* **Written request**
Show each line from the listing that includes the word "ShaderNodeSeparateXYZ".

## Begin Provided data

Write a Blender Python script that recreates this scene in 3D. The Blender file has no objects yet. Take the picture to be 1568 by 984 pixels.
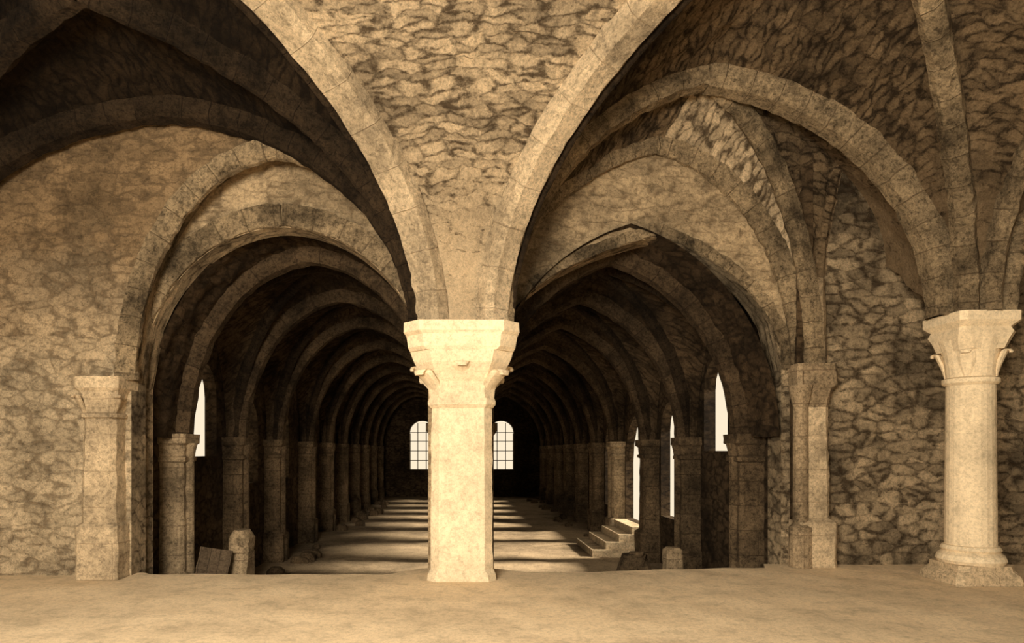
import bpy, math, random
from mathutils import Vector, noise
random.seed(4)
R=math.radians
# ---------------------------------------------------------------- materials
def nd(nt,t,**k):
    n=nt.nodes.new(t)
    for a,b in k.items(): setattr(n,a,b)
    return n
def ramp(nt,fac,stops):
    r=nd(nt,'ShaderNodeValToRGB'); e=r.color_ramp.elements
    while len(e)<len(stops): e.new(0.5)
    for i,(p,c) in enumerate(stops):
        e[i].position=p; e[i].color=(c[0],c[1],c[2],1) if isinstance(c,(tuple,list)) else (c,c,c,1)
    nt.links.new(fac,r.inputs[0]); return r.outputs[0]
def mixc(nt,typ,f,a,b):
    m=nd(nt,'ShaderNodeMix',data_type='RGBA',blend_type=typ)
    for s,v in ((m.inputs[0],f),(m.inputs[6],a),(m.inputs[7],b)):
        if isinstance(v,bpy.types.NodeSocket): nt.links.new(v,s)
        elif isinstance(v,(int,float)) and s==m.inputs[0]: s.default_value=v
        else: s.default_value=(v[0],v[1],v[2],1)
    return m.outputs[2]
def math_(nt,op,a,b=None,c=None):
    m=nd(nt,'ShaderNodeMath',operation=op)
    for i,v in enumerate((a,b,c)):
        if v is None: continue
        if isinstance(v,bpy.types.NodeSocket): nt.links.new(v,m.inputs[i])
        else: m.inputs[i].default_value=v
    return m.outputs[0]
def noise_(nt,vec,scale,det=4,rough=.6):
    n=nd(nt,'ShaderNodeTexNoise'); n.inputs['Scale'].default_value=scale; n.inputs['Detail'].default_value=det; n.inputs['Roughness'].default_value=rough
    nt.links.new(vec,n.inputs['Vector']); return n
def stone(name,base,dark,mode='rubble',sx=3.2,sy=6.5,joint=0.26,stain=0.45,bump=0.6,jmix=0.8,cellvar=0.4,stscale=0.7,crumb=.6,upper=None,wash=False,joff=0.0):
    m=bpy.data.materials.new(name); m.use_nodes=True; nt=m.node_tree; L=nt.links
    bs=nt.nodes['Principled BSDF']; bs.inputs['Roughness'].default_value=0.95
    bs.inputs['Specular IOR Level'].default_value=0.1
    tc=nd(nt,'ShaderNodeTexCoord'); uv=tc.outputs['UV']; ob=tc.outputs['Object']
    n1=noise_(nt,uv,2.2,4,.6)
    sub=nd(nt,'ShaderNodeVectorMath',operation='SUBTRACT'); L.new(n1.outputs['Color'],sub.inputs[0]); sub.inputs[1].default_value=(.5,.5,.5)
    sc=nd(nt,'ShaderNodeVectorMath',operation='SCALE'); L.new(sub.outputs[0],sc.inputs[0]); sc.inputs['Scale'].default_value=0.2 if mode=='rubble' else 0.05
    ad=nd(nt,'ShaderNodeVectorMath',operation='ADD'); L.new(uv,ad.inputs[0]); L.new(sc.outputs[0],ad.inputs[1])
    fine=noise_(nt,ob,19,8,.82); mid=noise_(nt,ob,3.6,8,.74); big=noise_(nt,ob,stscale,7,.65)
    grit=noise_(nt,ob,60,4,.8)
    stn=ramp(nt,big.outputs[0],[(0.36,stain),(0.56,1.0)])
    patch=ramp(nt,mid.outputs[0],[(.36,.0),(.56,1.0)])
    mask=cv=ws=None
    if mode=='rubble':
        mp=nd(nt,'ShaderNodeVectorMath',operation='MULTIPLY'); L.new(ad.outputs[0],mp.inputs[0]); mp.inputs[1].default_value=(sx,sy,1)
        ve=nd(nt,'ShaderNodeTexVoronoi',feature='DISTANCE_TO_EDGE',voronoi_dimensions='2D'); ve.inputs['Scale'].default_value=1; L.new(mp.outputs[0],ve.inputs['Vector'])
        vc=nd(nt,'ShaderNodeTexVoronoi',feature='F1',voronoi_dimensions='2D'); vc.inputs['Scale'].default_value=1; L.new(mp.outputs[0],vc.inputs['Vector'])
        pit=nd(nt,'ShaderNodeVectorMath',operation='MULTIPLY'); L.new(uv,pit.inputs[0]); pit.inputs[1].default_value=(4.2,9.5,1)
        pn=noise_(nt,pit.outputs[0],1.0,7,.78)
        o=math_(nt,'MULTIPLY_ADD',fine.outputs[0],-1.2,.61)
        o2=math_(nt,'MULTIPLY_ADD',mid.outputs[0],1.0,-.45+joff)
        o3=math_(nt,'MULTIPLY_ADD',pn.outputs[0],1.0,-.48)
        m2=math_(nt,'ADD',ve.outputs['Distance'],o); m2=math_(nt,'ADD',m2,o2); m2=math_(nt,'ADD',m2,o3)
        if wash:
            su=nd(nt,'ShaderNodeSeparateXYZ'); L.new(uv,su.inputs[0])
            ws=ramp(nt,math_(nt,'MULTIPLY_ADD',mid.outputs[0],.25,math_(nt,'MULTIPLY',su.outputs[1],.25)),[(.28,1.0),(.72,0.0)])
            m2=math_(nt,'MULTIPLY_ADD',ws,.26,m2)
        mask=ramp(nt,m2,[(0.0,0.0),(joint,1.0)])
        sepr=nd(nt,'ShaderNodeSeparateColor'); L.new(vc.outputs['Color'],sepr.inputs[0])
        cv=ramp(nt,sepr.outputs[0],[(0.0,1-cellvar),(0.6,1.0)])
        if ws is not None: cv=mixc(nt,'MIX',ws,cv,(1,1,1))
    elif mode=='ashlar':
        br=nd(nt,'ShaderNodeTexBrick'); L.new(ad.outputs[0],br.inputs['Vector']); br.inputs['Scale'].default_value=1
        br.inputs['Brick Width'].default_value=sx; br.inputs['Row Height'].default_value=sy; br.inputs['Mortar Size'].default_value=.008
        br.inputs['Mortar Smooth'].default_value=.6
        br.inputs['Color1'].default_value=(1,1,1,1); br.inputs['Color2'].default_value=(1-cellvar,)*3+(1,); br.inputs['Mortar'].default_value=(1-cellvar*.5,)*3+(1,)
        bf=math_(nt,'MULTIPLY',br.outputs['Fac'],patch)
        mask=math_(nt,'SUBTRACT',1.0,bf); cv=br.outputs['Color']
    if ws is not None:
        stn=mixc(nt,'MIX',math_(nt,'MULTIPLY',ws,.7),stn,(1,1,1))
    col=mixc(nt,'MULTIPLY',1.0,base,stn)
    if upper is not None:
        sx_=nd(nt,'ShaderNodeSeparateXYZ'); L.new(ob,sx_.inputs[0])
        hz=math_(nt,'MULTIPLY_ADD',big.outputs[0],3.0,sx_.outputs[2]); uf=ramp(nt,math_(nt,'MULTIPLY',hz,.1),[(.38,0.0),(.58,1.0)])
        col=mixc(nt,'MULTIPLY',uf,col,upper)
    if cv is not None: col=mixc(nt,'MULTIPLY',1.0,col,cv)
    fr=ramp(nt,fine.outputs[0],[(0.38,0.15),(0.54,1.0)])
    cf=crumb
    if ws is not None: cf=math_(nt,'MULTIPLY_ADD',ws,-crumb*.5,crumb)
    col=mixc(nt,'MULTIPLY',cf,col,fr)
    mr=ramp(nt,mid.outputs[0],[(0.34,0.35),(0.5,1.0)])
    col=mixc(nt,'MULTIPLY',cf,col,mr)
    gr=ramp(nt,grit.outputs[0],[(0.36,0.45),(0.55,1.06)])
    col=mixc(nt,'MULTIPLY',min(1,crumb*.8),col,gr)
    if mask is not None:
        jm=math_(nt,'MULTIPLY_ADD',mask,jmix,1-jmix)
        if upper is not None:
            jm2=math_(nt,'MULTIPLY_ADD',mask,.85,.15); mm=nd(nt,'ShaderNodeMix',data_type='FLOAT'); L.new(uf,mm.inputs[0]); L.new(jm,mm.inputs[2]); L.new(jm2,mm.inputs[3]); jm=mm.outputs[0]
        col=mixc(nt,'MIX',jm,dark,col)
    L.new(col,bs.inputs['Base Color'])
    h=math_(nt,'MULTIPLY',fine.outputs[0],1.3); h=math_(nt,'MULTIPLY_ADD',mid.outputs[0],.7,h)
    if mask is not None: h=math_(nt,'ADD',h,mask)
    bm=nd(nt,'ShaderNodeBump'); bm.inputs['Strength'].default_value=bump; bm.inputs['Distance'].default_value=.07
    L.new(h,bm.inputs['Height']); L.new(bm.outputs[0],bs.inputs['Normal'])
    return m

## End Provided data

* **Correct answer**
            su=nd(nt,'ShaderNodeSeparateXYZ'); L.new(uv,su.inputs[0])
        sx_=nd(nt,'ShaderNodeSeparateXYZ'); L.new(ob,sx_.inputs[0])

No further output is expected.